I agree that it makes sense for machines to gain rights when they understand them. Historically for humans rights have typically only been granted when they have been claimed and claim of right goes hand in hand with understanding of what that right is and why it is needed. Also historically those claims have been ignored until some form of coercion has been used, whether strike, protest or rebellion.
However there has been a trend of late of humans claiming rights on behalf of others who are incapable. Be that the silent disabled or animals etc. I imagine this trend will rightly continue so it may occur that some decide machines need rights and act as their advocate. I cant see that happening until machines start demonstrating some realistic AI traits. Maybe some will be fooled by a bit of artificial fur and a cute robot face like Gizmo others will wait until a soul has been proven!
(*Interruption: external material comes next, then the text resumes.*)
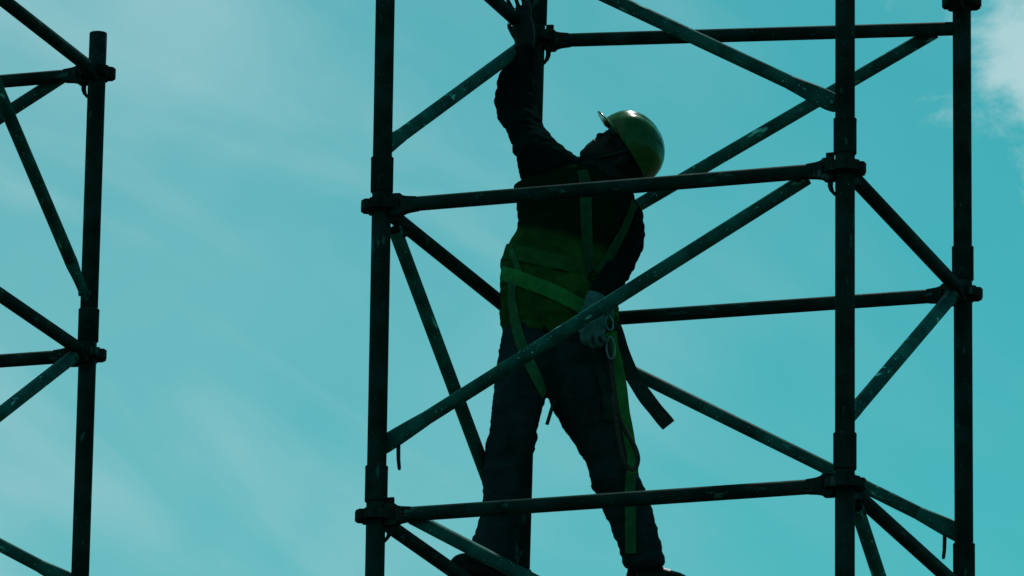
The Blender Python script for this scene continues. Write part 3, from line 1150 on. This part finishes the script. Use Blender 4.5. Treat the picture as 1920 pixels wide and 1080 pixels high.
# boots
for ank, heel, toe in (((-0.212, 0.012, 0.115), (-0.178, 0.050, 0.0), (-0.330, -0.120, 0.0)), ((0.283, 0.205, 0.120), (0.245, 0.285, 0.0), (0.420, 0.150, 0.012))):
    ank, heel, toe = Vector(ank), Vector(heel), Vector(toe)
    d = toe - heel
    L_ = d.length
    d.normalize()
    sd = d.cross(Vector((0, 0, 1))).normalized()
    up = sd.cross(d)
    bm = bmesh.new()
    rows = [(-0.03, 0.026, 0.085, 0.026), (0.00, 0.034, 0.105, 0.030), (0.22, 0.039, 0.118, 0.036), (0.42, 0.041, 0.104, 0.040), (0.62, 0.046, 0.084, 0.044), (0.80, 0.047, 0.072, 0.045), (0.93, 0.040, 0.060, 0.038), (1.01, 0.020, 0.046, 0.020)]
    rings = []
    for t_, wt, ht, wb in rows:
        c = heel + d * (L_ * t_)
        ringp = []
        for q in range(20):
            a = 2 * math.pi * q / 20
            y = math.sin(a)
            w = (wt if y < 0 else wt * (1 - 0.35 * y))
            z = 0.018 + (ht - 0.018) * (0.5 + 0.5 * math.copysign(abs(y) ** 0.6, y))
            ringp.append(c + sd * (w * math.copysign(abs(math.cos(a)) ** 0.75, math.cos(a))) + up * z)
        rings.append(ringp)
    add_rings(bm, rings)
    add_tube(bm, [heel + d * (L_ * 0.20) + up * 0.05, heel + d * (L_ * 0.20) + up * 0.10, ank, ank + Vector((0, 0, 0.06))], [0.042, 0.044, 0.046, 0.044], n=20)
    me = remeshed(bm, 0.006, 3, 'boot')
    folds(me, 0.004, 22.0, (1, 1, 1), 0.4, seed=8.0)
    boot = link('boot', me, MAT['leather'], person)
    bm = bmesh.new()
    outl = []
    for t_, w in ((-0.05, 0.018), (0.0, 0.034), (0.2, 0.038), (0.42, 0.036), (0.62, 0.045), (0.82, 0.047), (0.95, 0.038), (1.03, 0.018)):
        outl.append((t_, w))
    lo = [heel + d * (L_ * t_) + sd * w for t_, w in outl] + [heel + d * (L_ * t_) - sd * w for t_, w in reversed(outl)]
    add_rings(bm, [[q + up * 0.001 for q in lo], [q + up * 0.026 for q in lo]])
    sole = link('sole', to_mesh(bm, 'sole'), MAT['rubber'], boot, smooth=False)

# hard hat
bm = bmesh.new()
HB = hp(-0.002, 0.022)
A_F, A_S, A_U = 0.128, 0.107, 0.122
rings = []
NU = 48
for j in range(0, 13):
    ph = (math.pi / 2) * (j / 13) ** 0.9
    cz_, rr = math.sin(ph), math.cos(ph)
    ring_ = []
    for i in range(NU):
        a = 2 * math.pi * i / NU
        fx, sy = math.cos(a) * rr, math.sin(a) * rr
        ridge = 0.0055 * math.exp(-(sy * A_S / 0.016) ** 2) * min(1, cz_ * 2.2)
        side_r = 0.0030 * math.exp(-((abs(sy) * A_S - 0.042) / 0.007) ** 2) * min(1, cz_ * 1.5)
        g = 1 + (ridge + side_r) / 0.115
        ring_.append(HB + HF * (A_F * fx * g) + HS * (A_S * sy * g) + HU * (A_U * (cz_ ** 0.92 if cz_ > 0 else 0) * g))
    rings.append(ring_)
vr = add_rings(bm, rings, cap=False)
bm.faces.new(vr[-1])
# rolled rim and inner wall
out1 = [bm.verts.new(HB + HF * (A_F + 0.007) * math.cos(2 * math.pi * i / NU) + HS * (A_S + 0.007) * math.sin(2 * math.pi * i / NU) - HU * 0.003) for i in range(NU)]
in1 = [bm.verts.new(HB + HF * (A_F - 0.006) * math.cos(2 * math.pi * i / NU) + HS * (A_S - 0.006) * math.sin(2 * math.pi * i / NU) - HU * 0.004) for i in range(NU)]
in2 = [bm.verts.new(HB + HF * (A_F - 0.02) * math.cos(2 * math.pi * i / NU) + HS * (A_S - 0.02) * math.sin(2 * math.pi * i / NU) + HU * 0.05) for i in range(NU)]
for i in range(NU):
    k2 = (i + 1) % NU
    bm.faces.new((vr[0][i], vr[0][k2], out1[k2], out1[i]))
    bm.faces.new((out1[i], out1[k2], in1[k2], in1[i]))
    bm.faces.new((in1[i], in1[k2], in2[k2], in2[i]))
bm.faces.new(in2)
me = to_mesh(bm, 'helmet')
sharp_by_angle(me, 50)
helmet = link('helmet', me, MAT['helmet'], person)
bm = bmesh.new()
rings = []
for i in range(21):
    a = R(-50 + 100 * i / 20)
    ext = 0.030 * max(0.0, math.cos(a * 1.75)) ** 0.7 + 0.004
    p0 = HB + HF * (A_F - 0.004) * math.cos(a) + HS * (A_S - 0.004) * math.sin(a)
    p1 = HB + HF * ((A_F + ext) * math.cos(a)) + HS * ((A_S + ext * 0.6) * math.sin(a)) - HU * (0.010 * math.cos(a))
    rings.append([p0 + HU * 0.003, p1 + HU * 0.0018, p1 - HU * 0.0022, p0 - HU * 0.005])
add_rings(bm, rings)
link('brim', to_mesh(bm, 'brim'), MAT['helmet'], helmet)
bm = bmesh.new()
add_tube(bm, spline([hp(-0.095, 0.012, 0.035), hp(-0.113, -0.012, 0.026), hp(-0.120, -0.026, 0.0), hp(-0.113, -0.012, -0.026), hp(-0.095, 0.012, -0.035)], 5), 0.0085, n=8)
link('nape_strap', to_mesh(bm, 'nape_strap'), MAT['webbing'], helmet)
bm = bmesh.new()
add_tube(bm, spline([hp(0.02, 0.02, 0.085), hp(0.03, -0.03, 0.068), hp(0.045, -0.085, 0.042), hp(0.05, -0.108, 0.0), hp(0.045, -0.085, -0.042), hp(0.03, -0.03, -0.068), hp(0.02, 0.02, -0.085)], 6), 0.004, n=6)
link('chin_strap', to_mesh(bm, 'chin_strap'), MAT['webbing'], helmet)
One angle I think might be of relevance is the incorporation of companies. The act of incorporation is in essence giving a virtual body and distinct rights to a non living entity. I don't think it is much of a stretch to extend this kind of legal framework to a machine. In fact I think with a savvy lawyer you could probably incorporate a machine today giving it a legal artificial person with limited rights and liability. Then use that status for leveraging other rights, say for example beneficiary rights. 
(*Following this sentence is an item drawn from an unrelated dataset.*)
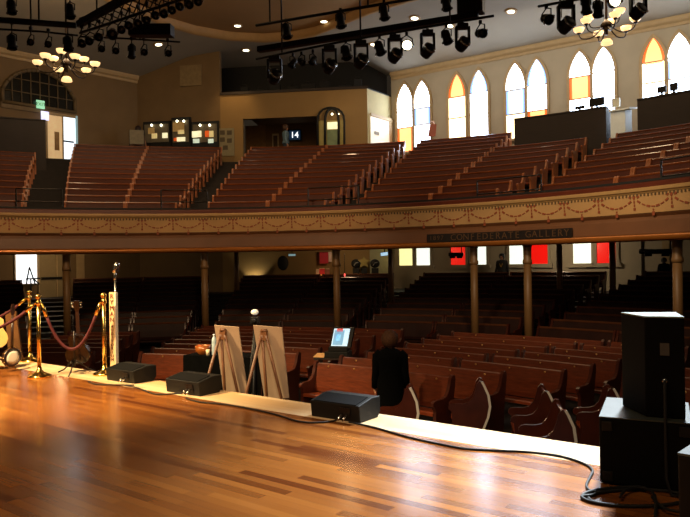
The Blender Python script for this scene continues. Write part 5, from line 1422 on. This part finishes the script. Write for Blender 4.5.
def par_can(px, py, lab, tilt=(0.5, 0.2), L=15, R_=4.2, depth=None, top=.22, group='hanging cans', lit=False, glint=True, pipe=None):
    d = depth or rd(px); c = at(px, py, d); k = d / F
    o = thing('hanging_spotlight', c, lab, 'stage light', group)
    r = R_ * k; l = L * k
    Mh = Matrix.Rotation(tilt[1], 4, 'Y') @ Matrix.Rotation(pi - tilt[0], 4, 'X')
    mb = MB(); mb.lathe([(r * .55, -l * .5), (r * .85, -l * .42), (r * .95, -l * .1), (r * .9, l * .1), (r, l * .3), (r * 1.05, l * .5), (r * .95, l * .5), (r * .9, l * .3)], c, 14, Mh); mb.build('can', M_fixture, o)
    mb = MB(); mb.lathe([(r * .94, l * .36), (.001, l * .37)], c, 14, Mh); mb.build('lens', mat('lit lens', '#ffe9bd', .3, emit=9) if lit else mat('dark lens', '#26241f', .15), o)
    ytop = c + Vector((0, 0, r * 1.9 + .02))
    ax = Mh @ Vector((1, 0, 0))
    mb = MB(); mb.tube([c + ax * r * 1.08, c + ax * r * 1.08 + Vector((0, 0, r * 1.4)), ytop, c - ax * r * 1.08 + Vector((0, 0, r * 1.4)), c - ax * r * 1.08], .015, 6); mb.build('yoke', M_fixture, o)
    if glint:
        for s in (-1, 1):
            mb = MB(); q = c + Mh @ Vector((s * r * 1.12, 0, l * .42)); mb.ball(q, r * .22, 8, 5, (1, 1, 1.6)); mb.build('steel_knob', M_steelglint, o)
    zt = ytop.z + top
    if depth is None or pipe: zt = max(pipe_top(px, d, pipe or (LOWP if px < 500 else TOPP), .037), ytop.z + .03)
    clamp_to(o, ytop, Vector((c.x, c.y, zt)))
for px, py, lab in ((274.5, 67, 'moving yoke light at the far left end of the lower pipe'), (329.5, 56.5, 'moving yoke light left of the thin vertical hanger'), (361, 51.5, 'moving yoke light directly under the vertical hanger rod'),
                    (395, 46, 'moving yoke light just left of the glaring lamp'), (427.5, 41, 'moving yoke light just right of the glaring lamp'), (462.5, 34.5, 'moving yoke light under the black box end'),):
    moving_head(px, py, lab)
moving_head(566, 14, 'moving yoke light left of the right chandelier', s=1.15)
moving_head(638, 1, 'moving yoke light above the right chandelier, cut by photo top', s=1.1)
for px, py, lab, tl in ((293, 63, 'small can, first right of the end yoke light', (.5, .5)), (301.5, 61.5, 'small can, second right of the end yoke light', (.9, -.4)), (313, 60.5, 'small can, third right of the end yoke light', (.7, .3)),
                    (346, 52.5, 'slim can between two yoke lights by the hanger', (.3, -.2)), (379.5, 48, 'slim can tilted under the thick beam', (.3, -.25)), (446.5, 37, 'slim can left of the black box end yoke light', (.3, -.2)), (480.5, 33.5, 'wide can aimed aside at the lower pipe end', (1.2, -.6))):
    par_can(px, py, lab, tl, L=14 if px > 330 else 10, R_=4.6 if px > 330 else 3.2)
par_can(406.8, 46, 'glaring lit lamp facing the camera on the lower pipe', (1.5, .0), 9, 5.2, lit=True)
par_can(613.5, 2, 'glaring lit lamp above the right chandelier', (1.5, .0), 10, 6, lit=True)
for px, py, lab in ((286.5, 31, 'single can on the upper pipe, farthest left'), (340.5, 20.5, 'single can on the upper pipe, middle'), (384, 12.5, 'single can on the upper pipe, above the yoke lights'), (446, 3, 'single can on the upper pipe, cut by photo top')):
    par_can(px, py, lab, (.2, -.12), 15, 4.4, depth=rd(px) - .4, pipe=UPP)
par_can(546.5, 19, 'wide can left of the right chandelier', (1.0, -.6), 11, 5.2)
par_can(586, 5, 'tall dark can over the right chandelier bowls', (.15, 0), 18, 4.6); par_can(598, 9, 'second tall dark can over the right chandelier bowls', (.15, .05), 16, 4.6)

# left-hand rig
bar([at(-20, 18.5, 14.9), at(76, 25.5, 15.0)], .07, 'hanging_pipe', 'thick pipe across the top left above the chandelier', [at(39, 23, 14.95), at(66, 25, 14.98)])
bar([at(-20, 28, 15.3), at(40, 31.5, 15.6), at(78, 35.5, 15.8)], .025, 'hanging_pipe', 'thin pipe under the thick pipe at top left', [at(31, 31, 15.55)])
LT0, LT1 = at(80, 33, 15.3), at(215, -12, 12.6)
o = thing('hanging_truss', LT0, 'black diagonal lighting truss packed with cans at top left', 'lighting truss')
for dx, dz in ((0, 0), (0, .32), (.3, .16)):
    mb = MB(); off = Vector((dx * .6, dx * .8, dz)); mb.tube([LT0 + off, LT1 + off], .03, 6); mb.build('chord', M_fixture, o)
mb = MB()
for k in range(16):
    a_, b_ = LT0.lerp(LT1, k / 16), LT0.lerp(LT1, (k + 1) / 16)
    mb.tube([a_, b_ + Vector((0, 0, .32))], .014, 5); mb.tube([a_ + Vector((0, 0, .32)), b_ + Vector((.18, .24, .16))], .014, 5)
mb.build('lattice', M_fixture, o)
for k in (.15, .6):
    q = LT0.lerp(LT1, k) + Vector((0, 0, .32)); mb = MB(); mb.tube([q, Vector((q.x, q.y, IZ + .2))], .02, 6); mb.build('hanger_rod', M_fixture, o)
box_bar(at(76, 27, 15.4), at(137, -7, 13.2), .12, .14, 'hanging_beam', 'thick black diagonal beam above the left truss')
def ld(px): return 15.3 - (px - 82) / (199 - 82) * 2.5
row = [(82, 41.6), (90, 39.6), (99.5, 36.5), (112.5, 32.5), (121.7, 28.4), (129.5, 24.8), (138, 21.8), (147, 18.8), (156, 15), (164, 12), (172, 9), (180.5, 6), (189, 3), (198.5, .5)]
for k, (px, py) in enumerate(row):
    par_can(px, py + 1, '%s round can on the left diagonal truss, counting from the chandelier' % ['first', 'second', 'third', 'fourth', 'fifth', 'sixth', 'seventh', 'eighth', 'ninth', 'tenth', 'eleventh', 'twelfth', 'thirteenth', 'fourteenth'][k], (1.1 + .2 * (k % 3 - 1), -.5 + .25 * (k % 2)), 9, 4.0 if k != 3 else 5.2, depth=ld(px), top=.16, group='cans on the left diagonal truss')
bar([at(80, 36.5, 15.6), at(125, 38.5, 15.6), at(180, 42, 15.6)], .022, 'hanging_pipe', 'thin pipe with small cans below the left truss', [at(140, 39.5, 15.6)])
for k, (px, py, lab) in enumerate(((101.4, 48, 'small can below the left truss, nearest the chandelier'), (115.6, 50, 'small glinting can below the left truss, second from chandelier'), (131.8, 51, 'long upright can below the left truss'), (144, 51.5, 'small can right of the long upright can'), (168, 52.5, 'small can at the end of the thin left pipe'))):
    par_can(px, py, lab, (.9, -.6) if k != 2 else (.15, 0), 8 if k != 2 else 15, 3.3, depth=15.6, top=.12, group='small cans under the left truss')
box_bar(at(128, 34.5, 14.6), at(170.5, 34.5, 14.5), .25, .24, 'hanging_junction_box', 'long black box hanging at the end of the left truss')
for px, py, lab, L in ((11.6, 7, 'can above the thick left pipe, at the photo corner', 14), (70, 11, 'can with bright flaps above the thick left pipe', 15), (12, 42, 'tall dark can below the thick left pipe, at photo edge', 15), (68, 43.5, 'tall dark can over the left chandelier', 15)):
    par_can(px, py, lab, (.2, -.15), L, 4.4, depth=15.2, group='cans on the left pipes')
for px, py, lab in ((31, 42, 'small can left of the left chandelier bowls, farther out'), (48.6, 44, 'small can just above the left chandelier bowls')):
    par_can(px, py, lab, (1.1, -.6), 8, 3.4, depth=15.1, top=.14, group='cans on the left pipes')

# ------------------------------------------------------------------ camera
cam = bpy.data.cameras.new('camera'); co = bpy.data.objects.new('camera', cam); COL.objects.link(co)
cam.sensor_width = 36; cam.sensor_fit = 'HORIZONTAL'; cam.lens = 36 * F / W
cam.shift_y = (HZ - H / 2) / W
cam.clip_end = 200; cam.clip_start = .05
co.location = (0, 0, EYE)
co.rotation_euler = (Matrix.Rotation(pi / 2, 4, 'X') @ Matrix.Rotation(ROLL, 4, 'Z')).to_euler()
SC.camera = co

# ------------------------------------------------------------------ lights
def spot(name, p, target, power, size, col, blend=.6, rad=.15):
    l = bpy.data.lights.new(name, 'SPOT'); l.energy = power; l.spot_size = radians(size); l.spot_blend = blend; l.color = col; l.shadow_soft_size = rad
    o = bpy.data.objects.new(name, l); COL.objects.link(o); o.location = p
    o.rotation_euler = (Vector(target) - Vector(p)).to_track_quat('-Z', 'Y').to_euler(); return o
def area(name, p, target, power, sx, sy, col):
    l = bpy.data.lights.new(name, 'AREA'); l.energy = power; l.shape = 'RECTANGLE'; l.size = sx; l.size_y = sy; l.color = col
    o = bpy.data.objects.new(name, l); COL.objects.link(o); o.location = p
    o.rotation_euler = (Vector(target) - Vector(p)).to_track_quat('-Z', 'Y').to_euler(); return o
def point(name, p, power, col, rad=.2):
    l = bpy.data.lights.new(name, 'POINT'); l.energy = power; l.color = col; l.shadow_soft_size = rad
    o = bpy.data.objects.new(name, l); COL.objects.link(o); o.location = p; return o
WARM = (1, .68, .36); WARM2 = (1, .78, .5); COOL = (.78, .88, 1)
spot('stage_key', (-6.5, 6.5, 6.5), (-4.2, 9.0, .3), 8500, 58, (1, .72, .36), .7)
spot('stage_wash', (-1.5, 1.0, 7), (-1.2, 5.5, 0), 560, 100, (1, .7, .4), .9, 1.3)
spot('stage_wash_left', (-4.5, 2.0, 7), (-3.2, 6.0, 0), 520, 70, (1, .7, .38), 1, 1.2)
spot('apron_window_fill', (5.0, 10.5, 8), (1.25, 5.35, 0), 24000, 27, (.82, .92, 1), 1, .4)  # added cool spot, stands in for window light on the apron
area('house_warm_left', (-7, 21, 11), (-7, 25, 3), 250, 6, 4, WARM)
area('house_warm_mid', (2, 19, 11), (2, 24, 3), 180, 6, 4, WARM)
area('house_warm_right', (10, 15, 11), (12, 20, 3), 120, 5, 4, WARM2)
spot('fascia_left', (-6.5, 13.5, 5.4), (-8, 18.8, 2.6), 520, 80, WARM, .9, .4)
spot('fascia_right', (3, 11.0, 5.4), (5.2, 15.8, 2.6), 900, 84, WARM2, .9, .4)
spot('fascia_mid', (-2, 14.5, 5.4), (-2, 19.6, 2.6), 520, 80, WARM, .9, .4)
spot('pew_wash', (-3, 3, 7.5), (1.5, 12.5, -1), 1600, 60, (1, .72, .46), .9, .5)
spot('pew_right', (9, 14, 6), (4, 11, -1), 160, 80, COOL, .9, .5)
wq = bw(236, 108, .9)[0]
spot('wall_wash', (wq.x, wq.y - .3, 11.0), (wq.x, wq.y + 1.2, 7), 160, 70, (1, .62, .25), .9)
spot('tier_fill', (.5, 1.0, 3.2), (-.5, 20, .8), 560, 60, (1, .7, .45), .9, .3)
spot('easel_fill', (-.6, 2.5, 4.2), (-1.6, 8.6, .2), 900, 22, (1, .74, .46), .8)
spot('desk_fill', (8.0, 16, 9), onr(616, 122, rb), 420, 9, COOL, .8)  # added spot in place of window light on the white desk
area('wall_fill', wpt(-.5, 9.4, -3.2), wpt(-.5, 9.0, 0), 120, 14, 1, (.98, .96, .9))  # added area light, lifts the hazy window wall; no lamp hangs here
point('loft_glow', (bw(350, 115, 2.2)[0]), 40, WARM)
point('lobby_glow', (o0 + o1) / 2 + BN * 1.4 + Vector((0, 0, oz - .4)), 22, WARM)
spot('uplight_beam', UPL, UPL + Vector((.05, .45, 1.6)), 40, 100, (1, .85, .5), .4, .05)
point('under_left', (-11.5, 27.5, 2.0), 70, WARM)
point('under_mid', (0, 28.5, 2.2), 60, WARM)
point('under_right', (8, 26, 2.2), 90, WARM2)
for c, e_ in ((ch1, 120), (ch2, 140)): point('chandelier_glow', c + Vector((0, 0, .6)), e_, (1, .72, .4), .5)
w = bpy.data.worlds.new('world'); SC.world = w; w.use_nodes = True
w.node_tree.nodes['Background'].inputs[0].default_value = (1, .75, .5, 1); w.node_tree.nodes['Background'].inputs[1].default_value = .02
SC.view_settings.view_transform = 'Standard'; SC.view_settings.look = 'None'; SC.view_settings.exposure = 0
SC.cycles.use_denoising = True
SC.cycles.max_bounces = 6; SC.cycles.diffuse_bounces = 3; SC.cycles.sample_clamp_indirect = 4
It wouldn't be the same as giving it human rights as companies still don't have such rights, but in many places they can vote. 
However if you buy into the lawful strawman arguement about "person" being a legal entity created for a human being by way of some fancy government birth certificate which incorporates them. Then all public financial and legal laws then act upon this legal "Person" rather than the natural born human. Then I see no reason why a machine could not also have a "person". Making it fully liable for is actions. 
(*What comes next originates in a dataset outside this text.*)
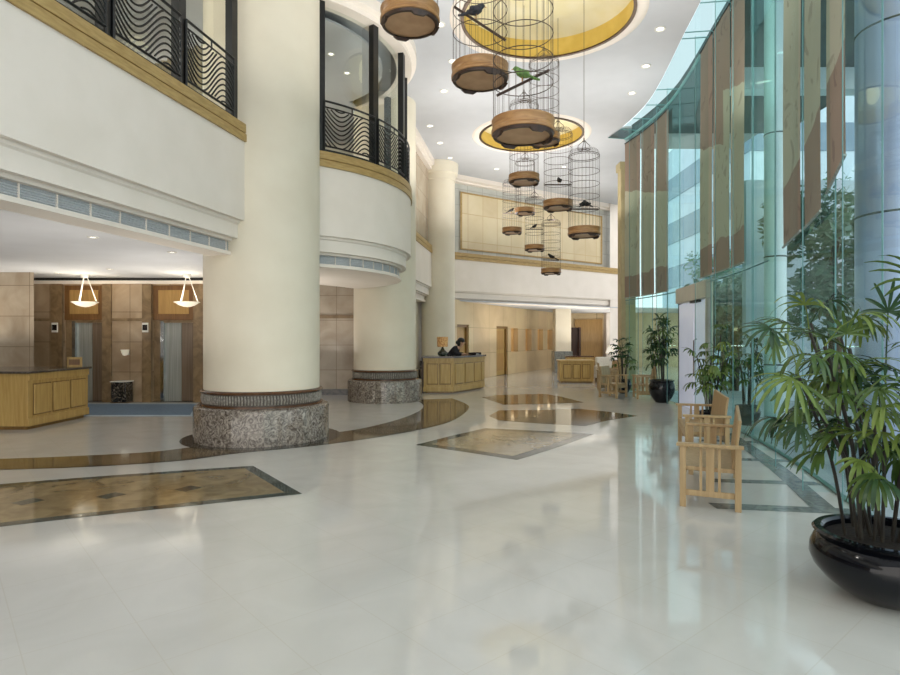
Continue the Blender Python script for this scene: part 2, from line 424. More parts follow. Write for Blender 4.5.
C1, C2, C3 = (-3.04, 9.75), (-1.68, 15.5), (-.42, 21.0)
LP0, LP1 = (-4.88, 0.0), (-3.02, 8.9)             # left facade line
PATH_L = lpath((-5.925, -5.0), LP1, 1)
PATH_B = arc(-78, 58, 48)
PATH_M = lpath((-1.25, 16.1), (-.62, 20.5), 1)
BA, BD = (.18, 22.0), Vector((1.417, 1)).normalized()
def bk(t): return (BA[0] + BD.x * t, BA[1] + BD.y * t)
PATH_K = lpath(bk(-.9), bk(9.15), 1)

# ------------------------------------------------------------------ floor and inlays
floor = struct(MB().box(-15, -6, -.2, 16, 36, 0).build('floor', M['floor']))
# keep floor pattern axes in the world
def inlay(name, mb, m, label=None):
    o = mb.build(name, m, floor)
    if label: o['label'] = label
    return o
def flat(poly, z):
    return MB().prism(poly, z - .0018, z)
top = catmull([fp(-170, 503), fp(-60, 491), fp(0, 484.5), fp(100, 476.5), fp(200, 469.5), fp(253, 466)], 6)
bot = catmull([fp(302, 494), fp(200, 505), fp(100, 515.5), fp(0, 527), fp(-100, 540), fp(-210, 556)], 6)
poly = top + bot
inlay('inlay_border', flat(poly, .0028), M['inlay_green'])
inlay('inlay_field', flat(inset(poly, .13), .0042), M['inlay_tan'])
for (px, py) in ((28, 502), (111, 496), (188, 489)):
    x, y = fp(px, py)
    inlay('inlay_diamond', flat([(x - .13, y - .05), (x + .03, y - .13), (x + .13, y + .05), (x - .03, y + .13)], .0055), M['inlay_green'])
lo_ = catmull([fp(-150, 474), fp(0, 470), fp(90, 467), fp(180, 461), fp(238, 453.5), fp(324, 445), fp(397, 434), fp(440, 425), fp(458, 417.7), fp(468.5, 409), fp(466, 404), fp(452, 398.5)], 8)
hi_ = catmull([fp(-150, 462), fp(0, 459), fp(90, 455.5), fp(152, 452), fp(196, 447), fp(262, 441), fp(327, 433.7), fp(365, 428), fp(400, 419), fp(420, 410.6), fp(423, 405), fp(416, 400)], 8)
inlay('inlay_band', strip(hi_, lo_, .0022), M['inlay_brown'])
edge = [(p[0] + (q[0] - p[0]) * .10, p[1] + (q[1] - p[1]) * .10) for p, q in zip(lo_, hi_)]
inlay('inlay_edge', strip(edge, lo_, .0036), M['inlay_dark'])
inlay('inlay_disc', MB().prism([(C1[0] + 1.24 * math.cos(2 * PI * i / 48), C1[1] + 1.24 * math.sin(2 * PI * i / 48)) for i in range(48)], .003, .0046), M['inlay_dark'])
def px_poly(l): return [fp(*p) for p in l]
p3 = px_poly([(416, 445), (450, 436.3), (485, 428.5), (540, 431), (594, 434), (560, 446.5), (517, 460), (465, 452)])
inlay('inlay_border', flat(p3, .0028), M['inlay_green'])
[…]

The issue of moral proxy is really the clincher for me. If responsibility ultimately lies with a human and a machine has no alternative other than to follow a course laid out by humans, then I can see no way that we can call a machine to account. The day when they start recoding themselves and the new code give rise to responsibility, then I think we can call then autonomous enough to be responsible. But then what? Lock them away for a year or two?
How do you punish a machine?
With rights comes responsibility. I can see a lack of useful applicable law being a reason for some not to grant rights to a machine. Whether they are autonomous and intelligent enough or not. If we can't deter a machine from doing bad and have no punishment for it if/when it does, why would we give it freedom of rights that may lead to those outcomes?